• Information provided:
[Begin]

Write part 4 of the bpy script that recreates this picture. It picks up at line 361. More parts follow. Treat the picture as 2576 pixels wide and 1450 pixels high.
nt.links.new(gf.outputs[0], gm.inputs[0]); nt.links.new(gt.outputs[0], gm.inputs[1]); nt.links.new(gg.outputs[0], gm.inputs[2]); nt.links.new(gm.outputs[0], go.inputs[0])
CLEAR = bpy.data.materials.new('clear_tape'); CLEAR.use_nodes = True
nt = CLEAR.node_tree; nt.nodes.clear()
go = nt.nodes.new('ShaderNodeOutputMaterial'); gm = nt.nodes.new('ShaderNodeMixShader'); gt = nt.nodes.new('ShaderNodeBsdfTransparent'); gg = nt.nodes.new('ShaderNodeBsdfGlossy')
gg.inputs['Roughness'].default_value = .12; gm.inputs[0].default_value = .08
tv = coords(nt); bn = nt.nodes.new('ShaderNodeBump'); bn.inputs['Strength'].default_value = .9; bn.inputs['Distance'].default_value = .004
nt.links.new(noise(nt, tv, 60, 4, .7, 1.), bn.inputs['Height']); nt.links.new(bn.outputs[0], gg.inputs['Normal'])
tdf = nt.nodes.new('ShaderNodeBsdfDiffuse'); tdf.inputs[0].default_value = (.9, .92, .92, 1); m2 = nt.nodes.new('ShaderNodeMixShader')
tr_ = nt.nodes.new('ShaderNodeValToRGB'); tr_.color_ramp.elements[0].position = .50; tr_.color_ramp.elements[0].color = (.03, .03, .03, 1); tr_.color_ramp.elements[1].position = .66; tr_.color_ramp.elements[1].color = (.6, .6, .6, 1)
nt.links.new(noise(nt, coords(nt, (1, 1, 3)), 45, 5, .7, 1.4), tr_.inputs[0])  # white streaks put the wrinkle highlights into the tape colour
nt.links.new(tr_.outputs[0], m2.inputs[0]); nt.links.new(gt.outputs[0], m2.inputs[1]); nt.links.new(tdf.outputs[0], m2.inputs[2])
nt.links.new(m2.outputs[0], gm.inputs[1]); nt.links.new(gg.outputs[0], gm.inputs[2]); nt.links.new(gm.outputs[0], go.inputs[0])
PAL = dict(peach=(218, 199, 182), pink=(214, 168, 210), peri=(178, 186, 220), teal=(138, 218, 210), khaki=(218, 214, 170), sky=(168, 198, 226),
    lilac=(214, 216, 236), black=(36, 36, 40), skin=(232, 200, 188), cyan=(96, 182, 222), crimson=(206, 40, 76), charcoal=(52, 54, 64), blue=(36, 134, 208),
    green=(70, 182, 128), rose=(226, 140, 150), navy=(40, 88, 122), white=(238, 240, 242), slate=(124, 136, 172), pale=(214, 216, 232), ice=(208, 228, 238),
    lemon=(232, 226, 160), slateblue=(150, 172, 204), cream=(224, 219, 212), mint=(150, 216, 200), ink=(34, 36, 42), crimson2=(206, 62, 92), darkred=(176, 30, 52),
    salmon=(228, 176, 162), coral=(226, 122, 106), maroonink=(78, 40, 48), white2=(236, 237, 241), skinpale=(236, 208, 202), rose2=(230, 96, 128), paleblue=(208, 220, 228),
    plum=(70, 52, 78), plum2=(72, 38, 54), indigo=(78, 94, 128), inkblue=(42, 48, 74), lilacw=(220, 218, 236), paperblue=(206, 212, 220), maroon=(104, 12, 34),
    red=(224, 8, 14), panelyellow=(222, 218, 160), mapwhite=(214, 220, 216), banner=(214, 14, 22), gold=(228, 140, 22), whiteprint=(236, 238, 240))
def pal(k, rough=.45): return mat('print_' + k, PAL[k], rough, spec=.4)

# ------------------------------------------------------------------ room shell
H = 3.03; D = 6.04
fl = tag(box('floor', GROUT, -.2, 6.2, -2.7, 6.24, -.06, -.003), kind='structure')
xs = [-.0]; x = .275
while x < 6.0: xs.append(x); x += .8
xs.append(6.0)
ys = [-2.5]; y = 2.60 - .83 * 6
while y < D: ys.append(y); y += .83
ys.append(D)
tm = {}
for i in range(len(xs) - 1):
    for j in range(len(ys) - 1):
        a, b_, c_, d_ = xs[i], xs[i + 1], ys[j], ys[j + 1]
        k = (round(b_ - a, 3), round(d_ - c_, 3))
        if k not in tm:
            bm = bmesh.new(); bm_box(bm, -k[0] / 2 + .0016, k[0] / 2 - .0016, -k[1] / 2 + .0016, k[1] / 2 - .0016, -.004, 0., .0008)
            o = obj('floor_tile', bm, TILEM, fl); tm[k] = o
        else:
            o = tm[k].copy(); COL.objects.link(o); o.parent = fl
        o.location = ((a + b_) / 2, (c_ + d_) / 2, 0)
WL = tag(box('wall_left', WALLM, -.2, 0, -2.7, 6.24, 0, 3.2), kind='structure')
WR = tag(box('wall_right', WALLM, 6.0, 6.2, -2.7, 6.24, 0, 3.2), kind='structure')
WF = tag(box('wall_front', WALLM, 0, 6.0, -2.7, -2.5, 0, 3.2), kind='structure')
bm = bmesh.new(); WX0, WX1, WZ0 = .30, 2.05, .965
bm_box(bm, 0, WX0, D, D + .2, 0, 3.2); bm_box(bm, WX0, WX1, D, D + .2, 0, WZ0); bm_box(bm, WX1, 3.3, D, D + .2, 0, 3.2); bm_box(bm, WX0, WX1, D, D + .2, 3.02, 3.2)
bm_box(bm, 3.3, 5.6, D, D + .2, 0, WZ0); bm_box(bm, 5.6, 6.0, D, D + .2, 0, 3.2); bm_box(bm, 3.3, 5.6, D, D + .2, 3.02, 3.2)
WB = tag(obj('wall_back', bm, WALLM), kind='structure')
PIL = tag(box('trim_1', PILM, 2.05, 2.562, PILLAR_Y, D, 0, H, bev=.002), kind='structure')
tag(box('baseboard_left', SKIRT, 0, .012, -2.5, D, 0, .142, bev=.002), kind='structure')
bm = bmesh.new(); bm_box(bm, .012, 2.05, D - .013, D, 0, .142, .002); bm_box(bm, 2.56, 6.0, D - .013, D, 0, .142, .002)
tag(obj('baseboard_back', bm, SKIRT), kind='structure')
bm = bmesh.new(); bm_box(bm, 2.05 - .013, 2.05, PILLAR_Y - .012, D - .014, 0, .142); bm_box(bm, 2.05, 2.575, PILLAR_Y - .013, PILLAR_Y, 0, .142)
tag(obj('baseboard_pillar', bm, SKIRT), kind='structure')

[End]

• Exercise description:
Set out the complete listing exactly as shown.

• Answer to the task:
Write part 4 of the bpy script that recreates this picture. It picks up at line 361. More parts follow. Treat the picture as 2576 pixels wide and 1450 pixels high.
nt.links.new(gf.outputs[0], gm.inputs[0]); nt.links.new(gt.outputs[0], gm.inputs[1]); nt.links.new(gg.outputs[0], gm.inputs[2]); nt.links.new(gm.outputs[0], go.inputs[0])
CLEAR = bpy.data.materials.new('clear_tape'); CLEAR.use_nodes = True
nt = CLEAR.node_tree; nt.nodes.clear()
go = nt.nodes.new('ShaderNodeOutputMaterial'); gm = nt.nodes.new('ShaderNodeMixShader'); gt = nt.nodes.new('ShaderNodeBsdfTransparent'); gg = nt.nodes.new('ShaderNodeBsdfGlossy')
gg.inputs['Roughness'].default_value = .12; gm.inputs[0].default_value = .08
tv = coords(nt); bn = nt.nodes.new('ShaderNodeBump'); bn.inputs['Strength'].default_value = .9; bn.inputs['Distance'].default_value = .004
nt.links.new(noise(nt, tv, 60, 4, .7, 1.), bn.inputs['Height']); nt.links.new(bn.outputs[0], gg.inputs['Normal'])
tdf = nt.nodes.new('ShaderNodeBsdfDiffuse'); tdf.inputs[0].default_value = (.9, .92, .92, 1); m2 = nt.nodes.new('ShaderNodeMixShader')
tr_ = nt.nodes.new('ShaderNodeValToRGB'); tr_.color_ramp.elements[0].position = .50; tr_.color_ramp.elements[0].color = (.03, .03, .03, 1); tr_.color_ramp.elements[1].position = .66; tr_.color_ramp.elements[1].color = (.6, .6, .6, 1)
nt.links.new(noise(nt, coords(nt, (1, 1, 3)), 45, 5, .7, 1.4), tr_.inputs[0])  # white streaks put the wrinkle highlights into the tape colour
nt.links.new(tr_.outputs[0], m2.inputs[0]); nt.links.new(gt.outputs[0], m2.inputs[1]); nt.links.new(tdf.outputs[0], m2.inputs[2])
nt.links.new(m2.outputs[0], gm.inputs[1]); nt.links.new(gg.outputs[0], gm.inputs[2]); nt.links.new(gm.outputs[0], go.inputs[0])
PAL = dict(peach=(218, 199, 182), pink=(214, 168, 210), peri=(178, 186, 220), teal=(138, 218, 210), khaki=(218, 214, 170), sky=(168, 198, 226),
    lilac=(214, 216, 236), black=(36, 36, 40), skin=(232, 200, 188), cyan=(96, 182, 222), crimson=(206, 40, 76), charcoal=(52, 54, 64), blue=(36, 134, 208),
    green=(70, 182, 128), rose=(226, 140, 150), navy=(40, 88, 122), white=(238, 240, 242), slate=(124, 136, 172), pale=(214, 216, 232), ice=(208, 228, 238),
    lemon=(232, 226, 160), slateblue=(150, 172, 204), cream=(224, 219, 212), mint=(150, 216, 200), ink=(34, 36, 42), crimson2=(206, 62, 92), darkred=(176, 30, 52),
    salmon=(228, 176, 162), coral=(226, 122, 106), maroonink=(78, 40, 48), white2=(236, 237, 241), skinpale=(236, 208, 202), rose2=(230, 96, 128), paleblue=(208, 220, 228),
    plum=(70, 52, 78), plum2=(72, 38, 54), indigo=(78, 94, 128), inkblue=(42, 48, 74), lilacw=(220, 218, 236), paperblue=(206, 212, 220), maroon=(104, 12, 34),
    red=(224, 8, 14), panelyellow=(222, 218, 160), mapwhite=(214, 220, 216), banner=(214, 14, 22), gold=(228, 140, 22), whiteprint=(236, 238, 240))
def pal(k, rough=.45): return mat('print_' + k, PAL[k], rough, spec=.4)

# ------------------------------------------------------------------ room shell
H = 3.03; D = 6.04
fl = tag(box('floor', GROUT, -.2, 6.2, -2.7, 6.24, -.06, -.003), kind='structure')
xs = [-.0]; x = .275
while x < 6.0: xs.append(x); x += .8
xs.append(6.0)
ys = [-2.5]; y = 2.60 - .83 * 6
while y < D: ys.append(y); y += .83
ys.append(D)
tm = {}
for i in range(len(xs) - 1):
    for j in range(len(ys) - 1):
        a, b_, c_, d_ = xs[i], xs[i + 1], ys[j], ys[j + 1]
        k = (round(b_ - a, 3), round(d_ - c_, 3))
        if k not in tm:
            bm = bmesh.new(); bm_box(bm, -k[0] / 2 + .0016, k[0] / 2 - .0016, -k[1] / 2 + .0016, k[1] / 2 - .0016, -.004, 0., .0008)
            o = obj('floor_tile', bm, TILEM, fl); tm[k] = o
        else:
            o = tm[k].copy(); COL.objects.link(o); o.parent = fl
        o.location = ((a + b_) / 2, (c_ + d_) / 2, 0)
WL = tag(box('wall_left', WALLM, -.2, 0, -2.7, 6.24, 0, 3.2), kind='structure')
WR = tag(box('wall_right', WALLM, 6.0, 6.2, -2.7, 6.24, 0, 3.2), kind='structure')
WF = tag(box('wall_front', WALLM, 0, 6.0, -2.7, -2.5, 0, 3.2), kind='structure')
bm = bmesh.new(); WX0, WX1, WZ0 = .30, 2.05, .965
bm_box(bm, 0, WX0, D, D + .2, 0, 3.2); bm_box(bm, WX0, WX1, D, D + .2, 0, WZ0); bm_box(bm, WX1, 3.3, D, D + .2, 0, 3.2); bm_box(bm, WX0, WX1, D, D + .2, 3.02, 3.2)
bm_box(bm, 3.3, 5.6, D, D + .2, 0, WZ0); bm_box(bm, 5.6, 6.0, D, D + .2, 0, 3.2); bm_box(bm, 3.3, 5.6, D, D + .2, 3.02, 3.2)
WB = tag(obj('wall_back', bm, WALLM), kind='structure')
PIL = tag(box('trim_1', PILM, 2.05, 2.562, PILLAR_Y, D, 0, H, bev=.002), kind='structure')
tag(box('baseboard_left', SKIRT, 0, .012, -2.5, D, 0, .142, bev=.002), kind='structure')
bm = bmesh.new(); bm_box(bm, .012, 2.05, D - .013, D, 0, .142, .002); bm_box(bm, 2.56, 6.0, D - .013, D, 0, .142, .002)
tag(obj('baseboard_back', bm, SKIRT), kind='structure')
bm = bmesh.new(); bm_box(bm, 2.05 - .013, 2.05, PILLAR_Y - .012, D - .014, 0, .142); bm_box(bm, 2.05, 2.575, PILLAR_Y - .013, PILLAR_Y, 0, .142)
tag(obj('baseboard_pillar', bm, SKIRT), kind='structure')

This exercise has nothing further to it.